### Description of the task:
Print exactly those lines that run from the beginning of the data to the line bearing "def rgba(c): return (c[0], c[1], c[2], 1.0)", inclusive.

### Supplied information:

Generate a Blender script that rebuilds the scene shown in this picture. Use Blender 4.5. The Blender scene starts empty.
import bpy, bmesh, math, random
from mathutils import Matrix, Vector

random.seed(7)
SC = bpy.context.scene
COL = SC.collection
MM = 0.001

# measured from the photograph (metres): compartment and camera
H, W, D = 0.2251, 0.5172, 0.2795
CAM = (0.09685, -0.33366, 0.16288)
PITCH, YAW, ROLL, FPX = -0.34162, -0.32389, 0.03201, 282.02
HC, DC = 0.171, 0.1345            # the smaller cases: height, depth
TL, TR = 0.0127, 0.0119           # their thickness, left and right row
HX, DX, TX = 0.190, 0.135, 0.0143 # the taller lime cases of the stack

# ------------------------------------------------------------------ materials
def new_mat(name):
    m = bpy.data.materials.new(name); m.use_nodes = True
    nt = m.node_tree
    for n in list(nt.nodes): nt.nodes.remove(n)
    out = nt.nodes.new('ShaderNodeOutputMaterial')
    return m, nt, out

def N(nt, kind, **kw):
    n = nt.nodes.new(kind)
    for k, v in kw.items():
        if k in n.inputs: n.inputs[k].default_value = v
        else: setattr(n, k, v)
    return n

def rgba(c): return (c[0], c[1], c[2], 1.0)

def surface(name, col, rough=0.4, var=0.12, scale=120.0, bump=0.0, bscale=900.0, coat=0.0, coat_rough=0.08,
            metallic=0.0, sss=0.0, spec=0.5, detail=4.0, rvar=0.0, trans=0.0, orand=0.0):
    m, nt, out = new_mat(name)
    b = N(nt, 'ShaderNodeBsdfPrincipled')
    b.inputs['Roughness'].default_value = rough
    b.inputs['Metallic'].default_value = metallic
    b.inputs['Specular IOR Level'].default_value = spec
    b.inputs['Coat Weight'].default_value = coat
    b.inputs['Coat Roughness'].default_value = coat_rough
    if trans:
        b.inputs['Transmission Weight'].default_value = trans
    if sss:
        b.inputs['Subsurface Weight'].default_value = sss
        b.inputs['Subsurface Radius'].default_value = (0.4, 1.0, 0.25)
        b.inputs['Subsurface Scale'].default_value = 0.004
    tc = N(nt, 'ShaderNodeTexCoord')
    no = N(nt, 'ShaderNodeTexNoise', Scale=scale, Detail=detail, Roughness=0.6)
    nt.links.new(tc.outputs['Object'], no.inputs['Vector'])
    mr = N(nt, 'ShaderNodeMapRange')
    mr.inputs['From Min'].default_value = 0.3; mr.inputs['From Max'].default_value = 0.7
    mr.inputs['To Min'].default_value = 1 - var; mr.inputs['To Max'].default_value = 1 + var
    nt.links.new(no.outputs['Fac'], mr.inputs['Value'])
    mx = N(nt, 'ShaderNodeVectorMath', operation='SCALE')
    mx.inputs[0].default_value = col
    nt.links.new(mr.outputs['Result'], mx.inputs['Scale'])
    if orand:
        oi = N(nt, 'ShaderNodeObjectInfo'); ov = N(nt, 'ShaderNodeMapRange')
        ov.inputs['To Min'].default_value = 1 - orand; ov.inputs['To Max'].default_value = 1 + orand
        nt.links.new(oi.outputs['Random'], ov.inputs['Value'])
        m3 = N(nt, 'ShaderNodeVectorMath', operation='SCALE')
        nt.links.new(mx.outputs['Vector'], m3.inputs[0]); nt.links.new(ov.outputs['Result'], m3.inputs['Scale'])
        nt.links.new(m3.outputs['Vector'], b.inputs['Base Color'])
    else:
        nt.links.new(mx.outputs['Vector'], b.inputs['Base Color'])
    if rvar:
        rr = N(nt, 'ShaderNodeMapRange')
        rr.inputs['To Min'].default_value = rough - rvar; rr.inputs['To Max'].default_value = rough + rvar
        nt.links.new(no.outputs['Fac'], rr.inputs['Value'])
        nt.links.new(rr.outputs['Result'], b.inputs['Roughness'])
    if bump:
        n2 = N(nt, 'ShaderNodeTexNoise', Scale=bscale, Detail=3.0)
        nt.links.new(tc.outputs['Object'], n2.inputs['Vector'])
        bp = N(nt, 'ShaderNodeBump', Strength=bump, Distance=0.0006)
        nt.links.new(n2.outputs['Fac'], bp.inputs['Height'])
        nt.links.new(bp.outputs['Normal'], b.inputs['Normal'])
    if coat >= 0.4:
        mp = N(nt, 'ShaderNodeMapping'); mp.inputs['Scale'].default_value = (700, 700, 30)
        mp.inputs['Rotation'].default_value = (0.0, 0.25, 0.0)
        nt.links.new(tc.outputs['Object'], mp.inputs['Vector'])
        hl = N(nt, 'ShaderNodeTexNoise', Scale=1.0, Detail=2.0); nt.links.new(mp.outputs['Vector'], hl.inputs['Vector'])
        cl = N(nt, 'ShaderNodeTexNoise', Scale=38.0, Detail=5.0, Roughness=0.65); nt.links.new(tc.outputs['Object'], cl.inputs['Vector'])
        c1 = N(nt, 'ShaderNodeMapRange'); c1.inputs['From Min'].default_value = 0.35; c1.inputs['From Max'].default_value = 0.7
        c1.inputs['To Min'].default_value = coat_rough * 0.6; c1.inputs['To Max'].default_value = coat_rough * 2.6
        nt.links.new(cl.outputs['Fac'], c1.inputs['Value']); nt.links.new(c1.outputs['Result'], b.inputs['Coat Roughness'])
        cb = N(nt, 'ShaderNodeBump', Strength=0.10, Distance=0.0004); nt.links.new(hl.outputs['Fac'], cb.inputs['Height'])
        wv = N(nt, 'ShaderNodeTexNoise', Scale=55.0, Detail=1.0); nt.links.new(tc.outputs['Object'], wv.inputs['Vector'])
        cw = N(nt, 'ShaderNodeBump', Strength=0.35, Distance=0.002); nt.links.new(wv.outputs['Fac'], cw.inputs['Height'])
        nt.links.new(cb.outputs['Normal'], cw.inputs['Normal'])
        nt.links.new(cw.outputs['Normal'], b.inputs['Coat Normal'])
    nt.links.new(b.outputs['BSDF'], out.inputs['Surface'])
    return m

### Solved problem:
Generate a Blender script that rebuilds the scene shown in this picture. Use Blender 4.5. The Blender scene starts empty.
import bpy, bmesh, math, random
from mathutils import Matrix, Vector

random.seed(7)
SC = bpy.context.scene
COL = SC.collection
MM = 0.001

# measured from the photograph (metres): compartment and camera
H, W, D = 0.2251, 0.5172, 0.2795
CAM = (0.09685, -0.33366, 0.16288)
PITCH, YAW, ROLL, FPX = -0.34162, -0.32389, 0.03201, 282.02
HC, DC = 0.171, 0.1345            # the smaller cases: height, depth
TL, TR = 0.0127, 0.0119           # their thickness, left and right row
HX, DX, TX = 0.190, 0.135, 0.0143 # the taller lime cases of the stack

# ------------------------------------------------------------------ materials
def new_mat(name):
    m = bpy.data.materials.new(name); m.use_nodes = True
    nt = m.node_tree
    for n in list(nt.nodes): nt.nodes.remove(n)
    out = nt.nodes.new('ShaderNodeOutputMaterial')
    return m, nt, out

def N(nt, kind, **kw):
    n = nt.nodes.new(kind)
    for k, v in kw.items():
        if k in n.inputs: n.inputs[k].default_value = v
        else: setattr(n, k, v)
    return n

def rgba(c): return (c[0], c[1], c[2], 1.0)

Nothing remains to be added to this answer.